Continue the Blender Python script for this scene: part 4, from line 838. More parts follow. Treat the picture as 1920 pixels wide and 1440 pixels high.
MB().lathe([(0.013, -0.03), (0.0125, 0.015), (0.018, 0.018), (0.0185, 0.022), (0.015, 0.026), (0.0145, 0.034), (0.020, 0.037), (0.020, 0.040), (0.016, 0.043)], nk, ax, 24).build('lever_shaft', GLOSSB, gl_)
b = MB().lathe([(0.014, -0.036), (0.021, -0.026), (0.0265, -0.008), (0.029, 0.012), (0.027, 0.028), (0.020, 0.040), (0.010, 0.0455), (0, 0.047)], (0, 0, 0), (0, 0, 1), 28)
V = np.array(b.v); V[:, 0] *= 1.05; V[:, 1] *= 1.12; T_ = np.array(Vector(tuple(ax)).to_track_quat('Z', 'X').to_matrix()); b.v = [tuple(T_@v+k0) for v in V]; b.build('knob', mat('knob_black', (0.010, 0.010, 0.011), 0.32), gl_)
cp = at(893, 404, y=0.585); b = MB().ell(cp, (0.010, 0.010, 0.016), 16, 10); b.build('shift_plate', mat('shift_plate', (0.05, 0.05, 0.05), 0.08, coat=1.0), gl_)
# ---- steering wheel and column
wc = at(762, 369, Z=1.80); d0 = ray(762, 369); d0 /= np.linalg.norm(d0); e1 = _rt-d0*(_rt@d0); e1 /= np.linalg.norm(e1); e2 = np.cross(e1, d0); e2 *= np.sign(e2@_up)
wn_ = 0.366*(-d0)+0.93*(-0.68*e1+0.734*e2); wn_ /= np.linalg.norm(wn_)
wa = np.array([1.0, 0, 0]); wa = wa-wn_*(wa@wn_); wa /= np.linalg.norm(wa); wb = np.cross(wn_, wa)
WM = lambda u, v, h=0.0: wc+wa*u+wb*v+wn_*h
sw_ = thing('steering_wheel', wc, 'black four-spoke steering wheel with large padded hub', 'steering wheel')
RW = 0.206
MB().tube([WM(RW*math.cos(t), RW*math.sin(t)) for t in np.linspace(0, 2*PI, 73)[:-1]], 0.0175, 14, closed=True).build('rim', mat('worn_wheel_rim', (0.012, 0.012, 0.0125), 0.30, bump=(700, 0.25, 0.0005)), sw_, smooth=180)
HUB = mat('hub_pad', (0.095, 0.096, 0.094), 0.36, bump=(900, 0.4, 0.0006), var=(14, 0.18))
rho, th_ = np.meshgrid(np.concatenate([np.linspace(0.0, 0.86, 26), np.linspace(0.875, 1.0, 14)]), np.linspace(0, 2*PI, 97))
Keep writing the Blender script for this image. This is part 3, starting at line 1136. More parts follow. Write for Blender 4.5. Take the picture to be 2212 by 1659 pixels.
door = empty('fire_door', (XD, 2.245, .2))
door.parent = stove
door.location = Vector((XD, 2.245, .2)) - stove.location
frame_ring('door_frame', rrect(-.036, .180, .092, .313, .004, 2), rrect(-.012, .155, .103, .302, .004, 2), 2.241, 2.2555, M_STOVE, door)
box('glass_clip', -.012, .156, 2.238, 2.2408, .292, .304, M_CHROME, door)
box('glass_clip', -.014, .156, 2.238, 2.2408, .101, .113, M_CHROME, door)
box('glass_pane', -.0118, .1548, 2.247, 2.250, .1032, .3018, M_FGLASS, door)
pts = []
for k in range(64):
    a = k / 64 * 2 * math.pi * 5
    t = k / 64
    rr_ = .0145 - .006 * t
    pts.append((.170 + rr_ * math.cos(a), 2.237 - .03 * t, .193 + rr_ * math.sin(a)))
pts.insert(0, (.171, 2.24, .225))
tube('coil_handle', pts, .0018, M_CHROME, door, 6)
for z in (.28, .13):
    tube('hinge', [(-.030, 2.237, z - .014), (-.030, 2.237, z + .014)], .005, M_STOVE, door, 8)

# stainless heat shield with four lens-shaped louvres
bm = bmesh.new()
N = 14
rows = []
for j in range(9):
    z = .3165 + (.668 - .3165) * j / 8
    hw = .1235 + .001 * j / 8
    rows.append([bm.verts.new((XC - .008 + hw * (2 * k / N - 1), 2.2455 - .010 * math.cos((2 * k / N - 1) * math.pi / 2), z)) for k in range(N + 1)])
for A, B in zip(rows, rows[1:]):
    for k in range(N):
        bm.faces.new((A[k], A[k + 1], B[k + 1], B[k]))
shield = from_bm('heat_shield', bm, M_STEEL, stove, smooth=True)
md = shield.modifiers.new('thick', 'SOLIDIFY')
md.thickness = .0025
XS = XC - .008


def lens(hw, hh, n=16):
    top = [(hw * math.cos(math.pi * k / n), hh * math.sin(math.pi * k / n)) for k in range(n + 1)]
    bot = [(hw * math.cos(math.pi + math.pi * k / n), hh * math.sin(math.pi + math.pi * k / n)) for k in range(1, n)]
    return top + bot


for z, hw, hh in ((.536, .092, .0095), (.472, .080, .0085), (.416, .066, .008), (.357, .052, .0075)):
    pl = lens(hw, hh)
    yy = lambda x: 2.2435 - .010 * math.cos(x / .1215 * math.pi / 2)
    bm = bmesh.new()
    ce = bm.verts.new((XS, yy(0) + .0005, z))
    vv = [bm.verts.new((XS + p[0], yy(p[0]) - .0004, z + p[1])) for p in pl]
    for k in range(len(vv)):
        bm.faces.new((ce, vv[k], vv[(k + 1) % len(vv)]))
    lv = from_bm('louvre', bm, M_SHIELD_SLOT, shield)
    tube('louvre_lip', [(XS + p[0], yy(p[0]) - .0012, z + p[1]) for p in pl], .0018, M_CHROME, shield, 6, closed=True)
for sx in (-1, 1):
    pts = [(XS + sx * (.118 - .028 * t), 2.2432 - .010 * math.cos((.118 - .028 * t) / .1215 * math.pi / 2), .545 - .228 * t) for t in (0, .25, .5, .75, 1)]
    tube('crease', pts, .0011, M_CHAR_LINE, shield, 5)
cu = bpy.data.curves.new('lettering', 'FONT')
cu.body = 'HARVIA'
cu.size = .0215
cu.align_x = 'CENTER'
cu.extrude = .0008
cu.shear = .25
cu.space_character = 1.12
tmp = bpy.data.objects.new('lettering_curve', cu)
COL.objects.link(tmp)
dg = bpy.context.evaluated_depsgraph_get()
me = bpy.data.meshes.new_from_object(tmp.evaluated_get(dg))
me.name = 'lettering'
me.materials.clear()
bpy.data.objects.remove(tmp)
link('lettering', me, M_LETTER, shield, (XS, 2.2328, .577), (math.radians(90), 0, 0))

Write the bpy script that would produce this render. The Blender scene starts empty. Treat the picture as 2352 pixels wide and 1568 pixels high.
◆ ◆ ◆ ◆ ◆ ◆ ◆
## [Aim]
Exactly reproduce all of the entries.

## [Answer in full]
Continue the Blender Python script for this scene: part 4, from line 838. More parts follow. Treat the picture as 1920 pixels wide and 1440 pixels high.
MB().lathe([(0.013, -0.03), (0.0125, 0.015), (0.018, 0.018), (0.0185, 0.022), (0.015, 0.026), (0.0145, 0.034), (0.020, 0.037), (0.020, 0.040), (0.016, 0.043)], nk, ax, 24).build('lever_shaft', GLOSSB, gl_)
b = MB().lathe([(0.014, -0.036), (0.021, -0.026), (0.0265, -0.008), (0.029, 0.012), (0.027, 0.028), (0.020, 0.040), (0.010, 0.0455), (0, 0.047)], (0, 0, 0), (0, 0, 1), 28)
V = np.array(b.v); V[:, 0] *= 1.05; V[:, 1] *= 1.12; T_ = np.array(Vector(tuple(ax)).to_track_quat('Z', 'X').to_matrix()); b.v = [tuple(T_@v+k0) for v in V]; b.build('knob', mat('knob_black', (0.010, 0.010, 0.011), 0.32), gl_)
cp = at(893, 404, y=0.585); b = MB().ell(cp, (0.010, 0.010, 0.016), 16, 10); b.build('shift_plate', mat('shift_plate', (0.05, 0.05, 0.05), 0.08, coat=1.0), gl_)
# ---- steering wheel and column
wc = at(762, 369, Z=1.80); d0 = ray(762, 369); d0 /= np.linalg.norm(d0); e1 = _rt-d0*(_rt@d0); e1 /= np.linalg.norm(e1); e2 = np.cross(e1, d0); e2 *= np.sign(e2@_up)
wn_ = 0.366*(-d0)+0.93*(-0.68*e1+0.734*e2); wn_ /= np.linalg.norm(wn_)
wa = np.array([1.0, 0, 0]); wa = wa-wn_*(wa@wn_); wa /= np.linalg.norm(wa); wb = np.cross(wn_, wa)
WM = lambda u, v, h=0.0: wc+wa*u+wb*v+wn_*h
sw_ = thing('steering_wheel', wc, 'black four-spoke steering wheel with large padded hub', 'steering wheel')
RW = 0.206
MB().tube([WM(RW*math.cos(t), RW*math.sin(t)) for t in np.linspace(0, 2*PI, 73)[:-1]], 0.0175, 14, closed=True).build('rim', mat('worn_wheel_rim', (0.012, 0.012, 0.0125), 0.30, bump=(700, 0.25, 0.0005)), sw_, smooth=180)
HUB = mat('hub_pad', (0.095, 0.096, 0.094), 0.36, bump=(900, 0.4, 0.0006), var=(14, 0.18))
rho, th_ = np.meshgrid(np.concatenate([np.linspace(0.0, 0.86, 26), np.linspace(0.875, 1.0, 14)]), np.linspace(0, 2*PI, 97))
Keep writing the Blender script for this image. This is part 3, starting at line 1136. More parts follow. Write for Blender 4.5. Take the picture to be 2212 by 1659 pixels.
door = empty('fire_door', (XD, 2.245, .2))
door.parent = stove
door.location = Vector((XD, 2.245, .2)) - stove.location
frame_ring('door_frame', rrect(-.036, .180, .092, .313, .004, 2), rrect(-.012, .155, .103, .302, .004, 2), 2.241, 2.2555, M_STOVE, door)
box('glass_clip', -.012, .156, 2.238, 2.2408, .292, .304, M_CHROME, door)
box('glass_clip', -.014, .156, 2.238, 2.2408, .101, .113, M_CHROME, door)
box('glass_pane', -.0118, .1548, 2.247, 2.250, .1032, .3018, M_FGLASS, door)
pts = []
for k in range(64):
    a = k / 64 * 2 * math.pi * 5
    t = k / 64
    rr_ = .0145 - .006 * t
    pts.append((.170 + rr_ * math.cos(a), 2.237 - .03 * t, .193 + rr_ * math.sin(a)))
pts.insert(0, (.171, 2.24, .225))
tube('coil_handle', pts, .0018, M_CHROME, door, 6)
for z in (.28, .13):
    tube('hinge', [(-.030, 2.237, z - .014), (-.030, 2.237, z + .014)], .005, M_STOVE, door, 8)

# stainless heat shield with four lens-shaped louvres
bm = bmesh.new()
N = 14
rows = []
for j in range(9):
    z = .3165 + (.668 - .3165) * j / 8
    hw = .1235 + .001 * j / 8
    rows.append([bm.verts.new((XC - .008 + hw * (2 * k / N - 1), 2.2455 - .010 * math.cos((2 * k / N - 1) * math.pi / 2), z)) for k in range(N + 1)])
for A, B in zip(rows, rows[1:]):
    for k in range(N):
        bm.faces.new((A[k], A[k + 1], B[k + 1], B[k]))
shield = from_bm('heat_shield', bm, M_STEEL, stove, smooth=True)
md = shield.modifiers.new('thick', 'SOLIDIFY')
md.thickness = .0025
XS = XC - .008


def lens(hw, hh, n=16):
    top = [(hw * math.cos(math.pi * k / n), hh * math.sin(math.pi * k / n)) for k in range(n + 1)]
    bot = [(hw * math.cos(math.pi + math.pi * k / n), hh * math.sin(math.pi + math.pi * k / n)) for k in range(1, n)]
    return top + bot


for z, hw, hh in ((.536, .092, .0095), (.472, .080, .0085), (.416, .066, .008), (.357, .052, .0075)):
    pl = lens(hw, hh)
    yy = lambda x: 2.2435 - .010 * math.cos(x / .1215 * math.pi / 2)
    bm = bmesh.new()
    ce = bm.verts.new((XS, yy(0) + .0005, z))
    vv = [bm.verts.new((XS + p[0], yy(p[0]) - .0004, z + p[1])) for p in pl]
    for k in range(len(vv)):
        bm.faces.new((ce, vv[k], vv[(k + 1) % len(vv)]))
    lv = from_bm('louvre', bm, M_SHIELD_SLOT, shield)
    tube('louvre_lip', [(XS + p[0], yy(p[0]) - .0012, z + p[1]) for p in pl], .0018, M_CHROME, shield, 6, closed=True)
for sx in (-1, 1):
    pts = [(XS + sx * (.118 - .028 * t), 2.2432 - .010 * math.cos((.118 - .028 * t) / .1215 * math.pi / 2), .545 - .228 * t) for t in (0, .25, .5, .75, 1)]
    tube('crease', pts, .0011, M_CHAR_LINE, shield, 5)
cu = bpy.data.curves.new('lettering', 'FONT')
cu.body = 'HARVIA'
cu.size = .0215
cu.align_x = 'CENTER'
cu.extrude = .0008
cu.shear = .25
cu.space_character = 1.12
tmp = bpy.data.objects.new('lettering_curve', cu)
COL.objects.link(tmp)
dg = bpy.context.evaluated_depsgraph_get()
me = bpy.data.meshes.new_from_object(tmp.evaluated_get(dg))
me.name = 'lettering'
me.materials.clear()
bpy.data.objects.remove(tmp)
link('lettering', me, M_LETTER, shield, (XS, 2.2328, .577), (math.radians(90), 0, 0))

Write the bpy script that would produce this render. The Blender scene starts empty. Treat the picture as 2352 pixels wide and 1568 pixels high.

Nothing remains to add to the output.